Effective Decision Making

Effective decision-making is not always an easy task. Throughout the course of our personal and professional lives, I’m sure we’ve all made decisions we regret, but, when we understand what drives our decision-making framework, we will be able to confidently move forward and make progress.

Annie Duke, a World Series of Poker champion turned business consultant, believes it is essential to get rid of our constant need for certainty and instead, replace it with a habit of accurately assessing what we know and what we don’t know. Ultimately, by doing this, we will be less vulnerable to biases and destructive habits in our decision making.

In order to be successful, Duke believes we need to constantly determine and evaluate which decisions we make, which habits we have, and which words we say. If we don’t intentionally do this, we are simply left with results after the fact. To put it simply, we get lucky in negotiations rather than utilizing our skillset.

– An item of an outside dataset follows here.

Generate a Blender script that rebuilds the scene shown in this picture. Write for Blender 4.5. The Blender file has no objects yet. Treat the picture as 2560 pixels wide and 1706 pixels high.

Duke states it is essential to evaluate the influences of luck in decision-making and negotiating. Sometimes, things turn out poorly because it’s something we don’t have control over. In any situation, we need to get a clear view of what the influence of luck on the outcome is likely to be.

She also believes we need to ask ourselves, “How are the decisions I am making influencing the probability of things going sideways?” We need to assess what our reactions will be in order to be responsive and nimble in our decision-making. Overall, this will allow us to create superior strategic plans.

Duke also delves into the fact that, as humans, we are prone to believe whatever we’re told, especially if it comes from a figure of authority. She explains that often, we get caught in a “truth cycle” where we don’t validate the information we’re being told. However, it’s our job as negotiators to objectively assess every piece of information we are given. In doing this, it’s crucial we fact-check and evaluate the details to ensure we are receivers of facts rather than opinions.

In order to improve our decision quality, Duke explains we need to enter a period of self-evaluation. We need to think about our own beliefs and predictions and frame them in an objective way. She also believes decision-making should never be a process that is done completely alone. A mind is a terrible thing to waste — utilize the people around you. Lastly, Duke states that as negotiators, we should have a group of people that holds us accountable to what our best-laid plans are.

I believe making better decisions and improving negotiation quality go hand-in-hand. As negotiators, it’s crucial we take a step back and analyze what goes on behind the scenes of our everyday decision-making. In order to make significant advancements, we need to check-in with our emotions and biases to make sure we are not leading ourselves astray.